Latest update April 18th, 2024 12:59 AM
Feb 09, 2012 Letters
Dear Editor,
I write regarding an article in yesterday’s edition of your newspaper entitled: “Top Cop Rape Allegation…Green Moves to the High Court to Block Rape Charge”. I was astounded when I read that the Commissioner of Police has moved to the High Court preemptively, to prevent the police from instituting charges against him on the advice of the Director of Public Prosecutions. I am confident that this must be the first such occurrence in the annals of legal practice in any jurisdiction, in any country, even the harshest of dictatorships. As a legal practitioner, I have never heard of such an occurrence and even more stunning, is that the Commissioner’s request was granted by the Court.
The DPP is mandated to exercise her discretion in deciding whether or not to recommend charges against an accused; it is an exercise of discretion that is in all societies of which I am aware, immune from preemptive legal challenge. If it were subject to preemptive legal challenge that would severely cripple the effective functioning of the Office of the Director of Public Prosecutions; it would in effect be “discretion subject to Court approval”.

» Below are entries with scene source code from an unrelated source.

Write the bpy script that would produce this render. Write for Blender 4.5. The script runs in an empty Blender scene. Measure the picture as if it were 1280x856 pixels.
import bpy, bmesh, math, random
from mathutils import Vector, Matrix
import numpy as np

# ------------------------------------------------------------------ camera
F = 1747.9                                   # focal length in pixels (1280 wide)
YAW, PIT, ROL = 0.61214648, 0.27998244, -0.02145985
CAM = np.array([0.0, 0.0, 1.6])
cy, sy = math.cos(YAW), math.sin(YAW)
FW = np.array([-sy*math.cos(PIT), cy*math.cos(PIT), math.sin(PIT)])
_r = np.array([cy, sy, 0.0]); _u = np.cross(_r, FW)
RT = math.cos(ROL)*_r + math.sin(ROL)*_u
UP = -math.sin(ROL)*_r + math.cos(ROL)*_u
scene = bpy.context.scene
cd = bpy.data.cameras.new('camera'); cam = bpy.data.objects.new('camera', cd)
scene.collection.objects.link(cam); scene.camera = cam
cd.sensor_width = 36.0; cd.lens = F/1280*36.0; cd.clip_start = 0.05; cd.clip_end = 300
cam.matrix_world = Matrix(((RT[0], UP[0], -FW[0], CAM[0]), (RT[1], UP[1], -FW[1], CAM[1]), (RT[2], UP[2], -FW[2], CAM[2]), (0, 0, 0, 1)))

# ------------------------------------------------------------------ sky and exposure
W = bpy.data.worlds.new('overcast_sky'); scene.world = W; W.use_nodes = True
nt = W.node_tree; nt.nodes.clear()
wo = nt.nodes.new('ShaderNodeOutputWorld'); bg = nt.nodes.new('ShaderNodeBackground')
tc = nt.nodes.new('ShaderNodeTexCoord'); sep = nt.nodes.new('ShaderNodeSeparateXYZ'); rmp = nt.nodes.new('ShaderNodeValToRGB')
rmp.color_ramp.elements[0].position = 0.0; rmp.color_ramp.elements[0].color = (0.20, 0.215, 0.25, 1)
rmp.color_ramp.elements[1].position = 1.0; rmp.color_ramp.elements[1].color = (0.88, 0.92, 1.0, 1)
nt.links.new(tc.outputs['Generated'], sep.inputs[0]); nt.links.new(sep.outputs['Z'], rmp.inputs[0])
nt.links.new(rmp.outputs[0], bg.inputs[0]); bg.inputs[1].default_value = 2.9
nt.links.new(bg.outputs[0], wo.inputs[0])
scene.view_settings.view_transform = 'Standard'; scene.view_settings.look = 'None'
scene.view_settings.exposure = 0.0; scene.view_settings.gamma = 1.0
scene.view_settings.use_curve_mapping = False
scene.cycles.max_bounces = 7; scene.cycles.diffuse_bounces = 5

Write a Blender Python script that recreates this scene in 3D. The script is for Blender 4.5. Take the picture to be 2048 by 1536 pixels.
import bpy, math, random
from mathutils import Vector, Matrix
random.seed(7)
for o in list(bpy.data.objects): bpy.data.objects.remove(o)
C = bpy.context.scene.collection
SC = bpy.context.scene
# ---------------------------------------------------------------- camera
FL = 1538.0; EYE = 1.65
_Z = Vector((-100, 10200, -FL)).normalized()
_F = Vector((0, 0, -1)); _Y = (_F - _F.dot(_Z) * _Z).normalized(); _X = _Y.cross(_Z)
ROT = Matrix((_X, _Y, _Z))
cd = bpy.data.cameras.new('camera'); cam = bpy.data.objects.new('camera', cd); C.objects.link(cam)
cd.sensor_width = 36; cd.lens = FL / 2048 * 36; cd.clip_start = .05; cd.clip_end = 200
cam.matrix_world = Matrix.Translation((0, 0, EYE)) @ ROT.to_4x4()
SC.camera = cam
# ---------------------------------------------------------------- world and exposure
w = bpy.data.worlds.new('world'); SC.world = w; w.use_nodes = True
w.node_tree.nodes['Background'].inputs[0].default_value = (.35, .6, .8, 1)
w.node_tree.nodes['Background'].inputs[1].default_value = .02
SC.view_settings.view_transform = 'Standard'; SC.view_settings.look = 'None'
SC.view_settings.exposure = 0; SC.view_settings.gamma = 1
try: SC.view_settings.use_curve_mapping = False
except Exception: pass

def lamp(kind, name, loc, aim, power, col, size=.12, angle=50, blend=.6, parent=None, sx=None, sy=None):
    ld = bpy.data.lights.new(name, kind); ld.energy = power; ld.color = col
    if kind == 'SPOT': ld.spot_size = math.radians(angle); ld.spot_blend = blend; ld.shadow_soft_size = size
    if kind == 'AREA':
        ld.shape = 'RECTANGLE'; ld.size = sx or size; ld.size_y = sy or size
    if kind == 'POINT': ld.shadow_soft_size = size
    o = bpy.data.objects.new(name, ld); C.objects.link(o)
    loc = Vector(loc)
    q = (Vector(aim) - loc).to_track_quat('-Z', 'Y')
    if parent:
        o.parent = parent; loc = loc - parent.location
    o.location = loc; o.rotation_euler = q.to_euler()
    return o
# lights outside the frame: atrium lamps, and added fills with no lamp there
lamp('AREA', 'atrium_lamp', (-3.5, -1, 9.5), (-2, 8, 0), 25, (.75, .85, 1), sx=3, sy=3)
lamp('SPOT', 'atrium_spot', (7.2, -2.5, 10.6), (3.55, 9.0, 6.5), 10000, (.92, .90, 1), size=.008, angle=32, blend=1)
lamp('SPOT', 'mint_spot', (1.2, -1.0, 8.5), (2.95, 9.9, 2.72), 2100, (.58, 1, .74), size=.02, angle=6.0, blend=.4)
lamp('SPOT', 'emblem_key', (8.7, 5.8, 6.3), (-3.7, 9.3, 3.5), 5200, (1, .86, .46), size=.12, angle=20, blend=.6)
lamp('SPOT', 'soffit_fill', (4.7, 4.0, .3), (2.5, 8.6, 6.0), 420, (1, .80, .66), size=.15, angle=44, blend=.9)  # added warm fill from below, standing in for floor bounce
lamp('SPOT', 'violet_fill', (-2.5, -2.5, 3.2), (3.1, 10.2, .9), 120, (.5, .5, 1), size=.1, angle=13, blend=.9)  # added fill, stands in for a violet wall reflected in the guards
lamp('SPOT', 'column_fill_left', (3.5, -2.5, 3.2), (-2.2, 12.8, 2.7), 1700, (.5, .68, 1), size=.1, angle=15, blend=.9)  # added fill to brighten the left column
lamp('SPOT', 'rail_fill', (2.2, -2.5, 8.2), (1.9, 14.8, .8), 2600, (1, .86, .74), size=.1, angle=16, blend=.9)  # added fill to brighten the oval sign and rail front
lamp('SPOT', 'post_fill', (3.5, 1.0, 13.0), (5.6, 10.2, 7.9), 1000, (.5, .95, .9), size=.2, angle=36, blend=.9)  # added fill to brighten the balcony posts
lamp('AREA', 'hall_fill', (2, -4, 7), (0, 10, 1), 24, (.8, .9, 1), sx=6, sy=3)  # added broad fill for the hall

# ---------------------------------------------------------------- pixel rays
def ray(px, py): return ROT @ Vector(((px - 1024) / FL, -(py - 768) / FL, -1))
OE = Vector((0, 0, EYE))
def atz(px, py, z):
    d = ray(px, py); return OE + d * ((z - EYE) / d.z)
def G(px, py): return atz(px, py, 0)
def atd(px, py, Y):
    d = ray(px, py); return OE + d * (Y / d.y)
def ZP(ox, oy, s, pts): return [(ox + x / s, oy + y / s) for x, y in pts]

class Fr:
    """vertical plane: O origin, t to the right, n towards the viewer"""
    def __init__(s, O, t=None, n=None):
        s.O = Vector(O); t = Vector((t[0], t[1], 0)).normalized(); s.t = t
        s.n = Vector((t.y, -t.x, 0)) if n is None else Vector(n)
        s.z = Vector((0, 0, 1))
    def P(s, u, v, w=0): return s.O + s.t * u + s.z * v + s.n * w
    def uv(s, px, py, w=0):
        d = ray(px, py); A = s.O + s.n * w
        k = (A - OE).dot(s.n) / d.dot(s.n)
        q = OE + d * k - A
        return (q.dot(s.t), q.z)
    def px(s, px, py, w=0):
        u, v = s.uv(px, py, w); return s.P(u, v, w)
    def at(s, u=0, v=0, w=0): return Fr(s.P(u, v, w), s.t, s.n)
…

The Commissioner in effect, is asking the Court to dictate when the State can or cannot institute charges against an accused. That is a first in the annals of legal practice. And under what section of the law was this deemed by the High Court to be an appropriate petition? The accused has a right, after charges are instituted, to contest those charges on whatever grounds he or she deems appropriate. The Commissioner is attempting to preempt the victim’s access to the courts, which is her constitutional right. He is asking the people of Guyana to accept his version of events, unchallenged by the adversarial process. Further, he has set out to damage the victim’s credibility in the court of public opinion. This is a travesty of justice and another one of those “only in Guyana occurrences”.
The people of Guyana and the Guyana Bar Association should stand up against this perverted attempt to corrupt the judicial process by the Commissioner of Police. He is not above the law.